Tokyo - AFP
Spending among Japanese households fell for an eighth successive month in October despite the unemployment rate sitting at a 21-year low, government data showed Tuesday.
Japan needs stronger consumer spending if Prime Minister Shinzo Abe's plans to revitalise the world's third-largest economy -- now nearly four years old -- are to succeed.
Last week, the internal affairs ministry core consumer prices, which exclude volatile fresh food costs, fell again in October to extend the longest run of declines for five years.
The ministry said Tuesday that household spending last month dropped 0.4 percent from a year earlier.
It was, however, a smaller decline than the 2.1 percent drop in September, partly because of higher vegetable prices.
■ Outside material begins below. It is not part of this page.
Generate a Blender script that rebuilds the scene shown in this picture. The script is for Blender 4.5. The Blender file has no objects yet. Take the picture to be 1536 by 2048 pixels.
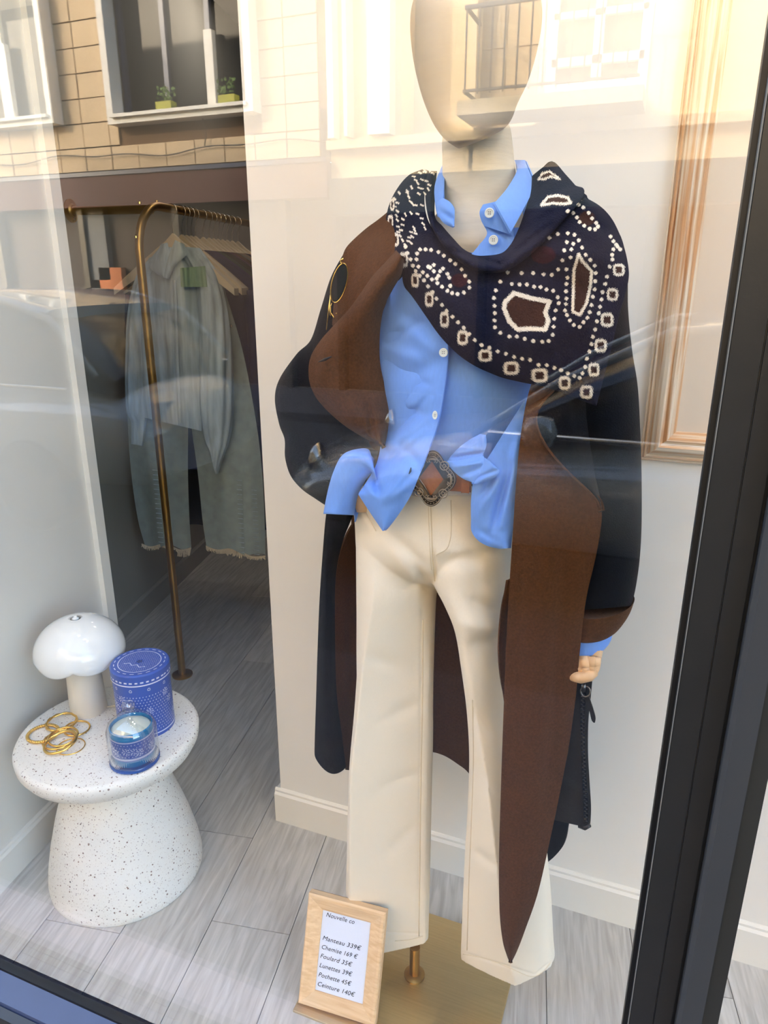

"Household spending has been flat in the past year because disposable income has not increased," said Yoshiki Shinke, chief economist at Dai-ichi Life Research Institute.
"Even though salaries are rising, the pace of their increase is not so big compared with the gain in social insurance premiums, and people have seen no prospects that their salaries will rise in a sustainable way," he told AFP.
Jobs data stayed positive, with the unemployment rate remaining at 3.0 percent, unchanged from September and the lowest since 1995.
The labour ministry separately said the ratio of job offers to job seekers came in at more than 25-year high of 1.40 in October, meaning there were 140 offers for every 100 job hunters.
Japan's central bank this month pushed back the timeline for hitting its 2.0 percent inflation target to March 2019 -- four years later than its original target and the latest in a string of delays.